Using the material that follows, identify and copy each line with the string "objects".

------------------------------------------------------------------------

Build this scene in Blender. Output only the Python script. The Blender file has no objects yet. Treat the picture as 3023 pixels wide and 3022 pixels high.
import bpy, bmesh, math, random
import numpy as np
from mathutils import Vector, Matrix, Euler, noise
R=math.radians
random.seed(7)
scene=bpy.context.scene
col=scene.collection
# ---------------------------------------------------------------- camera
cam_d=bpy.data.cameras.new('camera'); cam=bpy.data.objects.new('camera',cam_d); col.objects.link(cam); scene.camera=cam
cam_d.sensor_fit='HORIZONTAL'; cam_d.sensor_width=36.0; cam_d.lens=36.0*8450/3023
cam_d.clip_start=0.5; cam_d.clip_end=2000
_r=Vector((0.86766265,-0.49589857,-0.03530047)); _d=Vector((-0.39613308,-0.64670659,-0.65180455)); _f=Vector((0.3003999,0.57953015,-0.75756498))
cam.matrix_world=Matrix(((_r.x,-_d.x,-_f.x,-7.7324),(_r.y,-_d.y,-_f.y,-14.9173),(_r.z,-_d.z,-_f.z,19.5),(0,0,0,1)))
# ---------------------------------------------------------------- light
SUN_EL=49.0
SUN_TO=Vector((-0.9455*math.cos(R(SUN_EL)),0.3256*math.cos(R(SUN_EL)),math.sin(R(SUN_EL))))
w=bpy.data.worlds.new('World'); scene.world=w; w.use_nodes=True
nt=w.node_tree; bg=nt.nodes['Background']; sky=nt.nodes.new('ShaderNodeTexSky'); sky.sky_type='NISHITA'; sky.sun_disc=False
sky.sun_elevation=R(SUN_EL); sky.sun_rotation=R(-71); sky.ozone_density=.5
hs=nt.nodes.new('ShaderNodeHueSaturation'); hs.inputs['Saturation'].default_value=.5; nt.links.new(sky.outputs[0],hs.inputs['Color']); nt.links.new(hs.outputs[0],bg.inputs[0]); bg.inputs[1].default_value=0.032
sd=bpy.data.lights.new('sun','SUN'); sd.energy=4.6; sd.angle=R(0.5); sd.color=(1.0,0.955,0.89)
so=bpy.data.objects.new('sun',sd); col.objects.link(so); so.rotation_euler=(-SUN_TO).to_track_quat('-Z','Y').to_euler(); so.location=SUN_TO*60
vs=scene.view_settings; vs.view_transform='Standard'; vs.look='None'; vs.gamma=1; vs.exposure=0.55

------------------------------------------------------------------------

Full answer »
Build this scene in Blender. Output only the Python script. The Blender file has no objects yet. Treat the picture as 3023 pixels wide and 3022 pixels high.
cam_d=bpy.data.cameras.new('camera'); cam=bpy.data.objects.new('camera',cam_d); col.objects.link(cam); scene.camera=cam
so=bpy.data.objects.new('sun',sd); col.objects.link(so); so.rotation_euler=(-SUN_TO).to_track_quat('-Z','Y').to_euler(); so.location=SUN_TO*60